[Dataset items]

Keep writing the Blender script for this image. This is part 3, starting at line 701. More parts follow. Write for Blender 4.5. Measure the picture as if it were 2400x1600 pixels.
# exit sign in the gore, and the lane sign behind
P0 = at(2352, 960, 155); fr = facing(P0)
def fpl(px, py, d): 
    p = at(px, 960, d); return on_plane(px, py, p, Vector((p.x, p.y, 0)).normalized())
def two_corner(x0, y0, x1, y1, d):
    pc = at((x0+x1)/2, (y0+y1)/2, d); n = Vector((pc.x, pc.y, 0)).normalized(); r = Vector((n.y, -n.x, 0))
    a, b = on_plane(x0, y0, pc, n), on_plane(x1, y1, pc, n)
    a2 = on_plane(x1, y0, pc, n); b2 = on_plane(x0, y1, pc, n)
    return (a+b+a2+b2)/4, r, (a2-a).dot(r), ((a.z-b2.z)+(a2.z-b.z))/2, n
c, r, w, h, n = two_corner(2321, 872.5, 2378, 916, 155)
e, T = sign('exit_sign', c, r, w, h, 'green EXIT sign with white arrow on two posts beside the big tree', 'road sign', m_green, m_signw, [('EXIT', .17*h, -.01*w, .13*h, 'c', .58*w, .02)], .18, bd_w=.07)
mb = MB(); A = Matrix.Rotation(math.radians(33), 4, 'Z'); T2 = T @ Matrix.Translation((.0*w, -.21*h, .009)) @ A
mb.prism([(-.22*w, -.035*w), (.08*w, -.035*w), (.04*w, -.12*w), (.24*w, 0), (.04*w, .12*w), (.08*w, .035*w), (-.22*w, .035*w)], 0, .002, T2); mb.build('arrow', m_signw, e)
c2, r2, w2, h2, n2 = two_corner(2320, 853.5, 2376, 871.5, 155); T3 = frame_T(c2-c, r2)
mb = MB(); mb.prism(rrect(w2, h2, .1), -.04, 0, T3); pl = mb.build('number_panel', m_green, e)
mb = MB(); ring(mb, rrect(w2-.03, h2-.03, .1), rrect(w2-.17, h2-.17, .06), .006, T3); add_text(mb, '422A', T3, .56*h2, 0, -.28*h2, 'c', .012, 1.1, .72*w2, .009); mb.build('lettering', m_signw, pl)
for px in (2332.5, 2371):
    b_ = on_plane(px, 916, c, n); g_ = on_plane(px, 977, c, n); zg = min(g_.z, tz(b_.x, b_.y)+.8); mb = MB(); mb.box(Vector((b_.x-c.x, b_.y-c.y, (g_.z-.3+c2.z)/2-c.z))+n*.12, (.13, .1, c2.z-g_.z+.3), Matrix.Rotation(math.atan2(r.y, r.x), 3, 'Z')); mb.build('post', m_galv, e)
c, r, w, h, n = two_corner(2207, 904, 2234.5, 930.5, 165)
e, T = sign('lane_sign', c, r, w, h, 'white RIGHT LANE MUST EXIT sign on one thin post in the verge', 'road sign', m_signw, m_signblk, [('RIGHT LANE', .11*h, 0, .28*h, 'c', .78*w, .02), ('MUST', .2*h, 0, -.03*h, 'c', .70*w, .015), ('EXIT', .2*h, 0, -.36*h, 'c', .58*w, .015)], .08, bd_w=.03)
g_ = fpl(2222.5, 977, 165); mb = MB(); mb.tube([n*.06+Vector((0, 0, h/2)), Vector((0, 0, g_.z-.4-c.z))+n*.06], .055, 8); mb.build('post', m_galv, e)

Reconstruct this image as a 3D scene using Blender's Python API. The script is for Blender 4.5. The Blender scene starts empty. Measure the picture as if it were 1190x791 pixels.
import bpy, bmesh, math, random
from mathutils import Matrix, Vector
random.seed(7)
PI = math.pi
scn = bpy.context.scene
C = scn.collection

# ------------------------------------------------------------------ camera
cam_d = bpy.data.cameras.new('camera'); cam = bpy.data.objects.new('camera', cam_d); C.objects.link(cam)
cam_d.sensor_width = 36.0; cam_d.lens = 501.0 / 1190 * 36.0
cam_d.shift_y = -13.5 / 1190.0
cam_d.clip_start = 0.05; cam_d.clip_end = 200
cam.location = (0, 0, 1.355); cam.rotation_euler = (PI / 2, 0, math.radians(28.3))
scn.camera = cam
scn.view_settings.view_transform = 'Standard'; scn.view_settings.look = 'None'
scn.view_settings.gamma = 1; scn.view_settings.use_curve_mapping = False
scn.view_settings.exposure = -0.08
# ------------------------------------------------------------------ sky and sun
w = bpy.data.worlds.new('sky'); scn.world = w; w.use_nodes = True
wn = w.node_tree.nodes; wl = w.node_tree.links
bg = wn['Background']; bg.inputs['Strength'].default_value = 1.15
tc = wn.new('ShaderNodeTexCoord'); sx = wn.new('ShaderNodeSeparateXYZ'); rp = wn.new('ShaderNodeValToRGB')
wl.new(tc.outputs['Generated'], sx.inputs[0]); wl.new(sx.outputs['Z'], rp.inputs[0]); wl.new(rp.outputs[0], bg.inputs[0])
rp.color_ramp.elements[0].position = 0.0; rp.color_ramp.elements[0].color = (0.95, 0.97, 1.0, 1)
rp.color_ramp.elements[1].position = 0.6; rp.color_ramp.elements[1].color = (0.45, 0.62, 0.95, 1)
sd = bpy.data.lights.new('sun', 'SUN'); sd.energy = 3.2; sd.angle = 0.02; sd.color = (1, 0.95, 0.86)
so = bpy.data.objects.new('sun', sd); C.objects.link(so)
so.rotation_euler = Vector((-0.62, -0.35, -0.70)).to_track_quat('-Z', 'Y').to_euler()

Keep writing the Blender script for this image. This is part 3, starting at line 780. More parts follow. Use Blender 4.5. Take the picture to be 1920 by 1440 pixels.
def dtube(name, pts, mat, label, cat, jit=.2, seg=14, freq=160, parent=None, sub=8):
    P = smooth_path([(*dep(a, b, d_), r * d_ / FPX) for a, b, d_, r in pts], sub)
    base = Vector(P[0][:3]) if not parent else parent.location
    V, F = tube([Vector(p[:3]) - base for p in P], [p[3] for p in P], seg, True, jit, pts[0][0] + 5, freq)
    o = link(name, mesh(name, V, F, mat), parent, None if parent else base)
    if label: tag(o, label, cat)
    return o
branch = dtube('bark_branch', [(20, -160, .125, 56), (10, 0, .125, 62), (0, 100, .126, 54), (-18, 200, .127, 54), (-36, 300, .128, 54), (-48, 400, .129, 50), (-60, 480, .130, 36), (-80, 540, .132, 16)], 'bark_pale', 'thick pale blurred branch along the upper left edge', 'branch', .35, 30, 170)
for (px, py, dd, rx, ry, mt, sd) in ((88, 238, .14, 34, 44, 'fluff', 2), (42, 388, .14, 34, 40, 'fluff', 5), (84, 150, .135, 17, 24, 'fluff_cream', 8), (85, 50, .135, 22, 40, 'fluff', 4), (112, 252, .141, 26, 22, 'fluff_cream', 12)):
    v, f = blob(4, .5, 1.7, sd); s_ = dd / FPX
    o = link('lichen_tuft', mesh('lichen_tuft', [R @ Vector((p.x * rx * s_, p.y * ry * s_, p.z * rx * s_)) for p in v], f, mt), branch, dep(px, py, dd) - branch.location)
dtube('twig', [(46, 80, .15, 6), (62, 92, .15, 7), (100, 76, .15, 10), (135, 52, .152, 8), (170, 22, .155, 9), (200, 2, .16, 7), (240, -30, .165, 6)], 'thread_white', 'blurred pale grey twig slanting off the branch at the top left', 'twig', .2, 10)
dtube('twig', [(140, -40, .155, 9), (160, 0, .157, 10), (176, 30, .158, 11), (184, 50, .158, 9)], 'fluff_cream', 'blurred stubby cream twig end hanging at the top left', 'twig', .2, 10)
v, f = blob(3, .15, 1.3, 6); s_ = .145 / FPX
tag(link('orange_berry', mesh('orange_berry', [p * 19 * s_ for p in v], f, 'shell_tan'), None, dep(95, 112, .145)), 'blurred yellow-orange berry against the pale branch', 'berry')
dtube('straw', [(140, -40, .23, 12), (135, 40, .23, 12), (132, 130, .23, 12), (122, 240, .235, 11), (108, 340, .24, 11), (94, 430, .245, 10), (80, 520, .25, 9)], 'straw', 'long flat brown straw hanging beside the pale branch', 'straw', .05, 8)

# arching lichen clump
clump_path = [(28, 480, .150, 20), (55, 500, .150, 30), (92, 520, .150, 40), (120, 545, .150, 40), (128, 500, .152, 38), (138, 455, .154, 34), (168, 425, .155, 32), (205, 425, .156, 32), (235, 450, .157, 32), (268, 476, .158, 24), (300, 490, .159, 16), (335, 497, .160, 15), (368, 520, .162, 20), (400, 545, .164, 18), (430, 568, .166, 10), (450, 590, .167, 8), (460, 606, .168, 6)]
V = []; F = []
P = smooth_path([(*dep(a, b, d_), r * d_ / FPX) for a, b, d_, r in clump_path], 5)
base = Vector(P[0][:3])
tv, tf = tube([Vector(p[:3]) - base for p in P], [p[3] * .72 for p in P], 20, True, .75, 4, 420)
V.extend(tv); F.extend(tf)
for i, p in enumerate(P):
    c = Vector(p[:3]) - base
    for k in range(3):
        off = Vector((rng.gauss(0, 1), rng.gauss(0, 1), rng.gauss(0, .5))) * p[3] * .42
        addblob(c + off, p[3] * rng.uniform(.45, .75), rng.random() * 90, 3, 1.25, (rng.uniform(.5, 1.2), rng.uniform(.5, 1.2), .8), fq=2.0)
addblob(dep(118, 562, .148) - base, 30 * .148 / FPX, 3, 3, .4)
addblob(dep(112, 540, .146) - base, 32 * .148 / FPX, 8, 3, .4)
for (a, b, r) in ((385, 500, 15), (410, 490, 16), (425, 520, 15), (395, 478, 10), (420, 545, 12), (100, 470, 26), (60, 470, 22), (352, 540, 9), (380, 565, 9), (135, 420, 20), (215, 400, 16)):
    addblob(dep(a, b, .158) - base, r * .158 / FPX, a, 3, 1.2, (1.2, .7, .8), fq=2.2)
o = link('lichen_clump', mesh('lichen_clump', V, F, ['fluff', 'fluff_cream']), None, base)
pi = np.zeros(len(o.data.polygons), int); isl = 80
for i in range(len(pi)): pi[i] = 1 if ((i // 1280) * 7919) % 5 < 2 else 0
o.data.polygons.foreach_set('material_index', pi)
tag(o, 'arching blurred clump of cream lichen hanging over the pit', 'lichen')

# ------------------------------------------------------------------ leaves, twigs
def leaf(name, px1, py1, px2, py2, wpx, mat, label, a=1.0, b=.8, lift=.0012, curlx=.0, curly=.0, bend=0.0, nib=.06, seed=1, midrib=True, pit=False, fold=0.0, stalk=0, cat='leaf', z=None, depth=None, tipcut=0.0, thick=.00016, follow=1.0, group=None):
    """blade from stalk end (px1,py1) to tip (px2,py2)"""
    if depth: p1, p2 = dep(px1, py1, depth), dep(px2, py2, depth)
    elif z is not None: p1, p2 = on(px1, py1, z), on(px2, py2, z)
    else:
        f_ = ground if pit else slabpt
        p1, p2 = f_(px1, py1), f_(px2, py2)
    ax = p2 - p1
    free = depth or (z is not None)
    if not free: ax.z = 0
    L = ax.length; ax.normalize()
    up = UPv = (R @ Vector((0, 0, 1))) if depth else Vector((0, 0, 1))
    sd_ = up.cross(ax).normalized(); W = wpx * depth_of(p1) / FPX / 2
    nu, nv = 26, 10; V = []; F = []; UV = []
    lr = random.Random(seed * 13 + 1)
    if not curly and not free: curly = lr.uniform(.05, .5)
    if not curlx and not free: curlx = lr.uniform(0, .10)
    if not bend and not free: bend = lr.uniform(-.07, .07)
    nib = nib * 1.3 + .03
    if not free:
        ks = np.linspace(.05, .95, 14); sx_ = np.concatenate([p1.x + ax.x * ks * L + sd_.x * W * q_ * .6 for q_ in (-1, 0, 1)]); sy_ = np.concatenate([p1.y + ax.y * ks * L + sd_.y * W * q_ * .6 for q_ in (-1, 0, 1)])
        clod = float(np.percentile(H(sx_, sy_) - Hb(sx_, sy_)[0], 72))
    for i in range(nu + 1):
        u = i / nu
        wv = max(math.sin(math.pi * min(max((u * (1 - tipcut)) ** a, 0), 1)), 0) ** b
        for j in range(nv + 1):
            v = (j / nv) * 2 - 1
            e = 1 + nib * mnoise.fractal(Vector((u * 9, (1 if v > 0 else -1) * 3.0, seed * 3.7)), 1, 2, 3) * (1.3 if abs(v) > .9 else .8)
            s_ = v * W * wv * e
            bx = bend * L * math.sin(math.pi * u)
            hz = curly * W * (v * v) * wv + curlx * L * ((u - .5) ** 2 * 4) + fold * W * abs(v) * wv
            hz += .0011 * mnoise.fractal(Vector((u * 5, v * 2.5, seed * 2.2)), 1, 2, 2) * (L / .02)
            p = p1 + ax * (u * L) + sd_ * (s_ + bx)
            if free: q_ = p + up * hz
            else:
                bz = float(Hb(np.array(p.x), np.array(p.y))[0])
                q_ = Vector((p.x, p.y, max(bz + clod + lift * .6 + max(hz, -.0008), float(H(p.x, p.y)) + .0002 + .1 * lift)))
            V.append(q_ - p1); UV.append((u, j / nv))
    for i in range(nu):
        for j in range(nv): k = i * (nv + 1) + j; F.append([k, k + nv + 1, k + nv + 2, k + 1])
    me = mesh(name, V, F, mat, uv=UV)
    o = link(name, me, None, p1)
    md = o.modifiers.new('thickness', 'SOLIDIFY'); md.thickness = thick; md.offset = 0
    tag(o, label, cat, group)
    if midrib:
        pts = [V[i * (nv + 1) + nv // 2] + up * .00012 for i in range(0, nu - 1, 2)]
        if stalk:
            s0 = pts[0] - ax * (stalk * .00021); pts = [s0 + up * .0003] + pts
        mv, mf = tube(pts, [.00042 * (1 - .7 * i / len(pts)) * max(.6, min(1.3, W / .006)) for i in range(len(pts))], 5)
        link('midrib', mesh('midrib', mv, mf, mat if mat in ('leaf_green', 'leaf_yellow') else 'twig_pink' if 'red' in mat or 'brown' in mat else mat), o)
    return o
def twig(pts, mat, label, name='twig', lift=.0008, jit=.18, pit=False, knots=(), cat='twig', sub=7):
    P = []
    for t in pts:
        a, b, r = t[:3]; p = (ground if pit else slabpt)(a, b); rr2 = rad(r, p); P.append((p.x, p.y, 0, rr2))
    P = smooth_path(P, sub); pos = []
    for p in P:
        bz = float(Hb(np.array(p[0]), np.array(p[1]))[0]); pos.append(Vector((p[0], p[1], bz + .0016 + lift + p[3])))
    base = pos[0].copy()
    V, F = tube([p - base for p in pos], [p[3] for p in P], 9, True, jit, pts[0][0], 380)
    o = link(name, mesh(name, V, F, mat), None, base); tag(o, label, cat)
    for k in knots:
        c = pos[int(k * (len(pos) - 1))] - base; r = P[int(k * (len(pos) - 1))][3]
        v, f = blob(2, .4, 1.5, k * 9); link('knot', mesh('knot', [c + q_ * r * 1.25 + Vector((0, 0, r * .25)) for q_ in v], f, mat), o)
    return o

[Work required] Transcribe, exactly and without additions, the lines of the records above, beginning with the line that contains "Reconstruct this image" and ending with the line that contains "C = scn.collection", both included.

[Full output]
Reconstruct this image as a 3D scene using Blender's Python API. The script is for Blender 4.5. The Blender scene starts empty. Measure the picture as if it were 1190x791 pixels.
import bpy, bmesh, math, random
from mathutils import Matrix, Vector
random.seed(7)
PI = math.pi
scn = bpy.context.scene
C = scn.collection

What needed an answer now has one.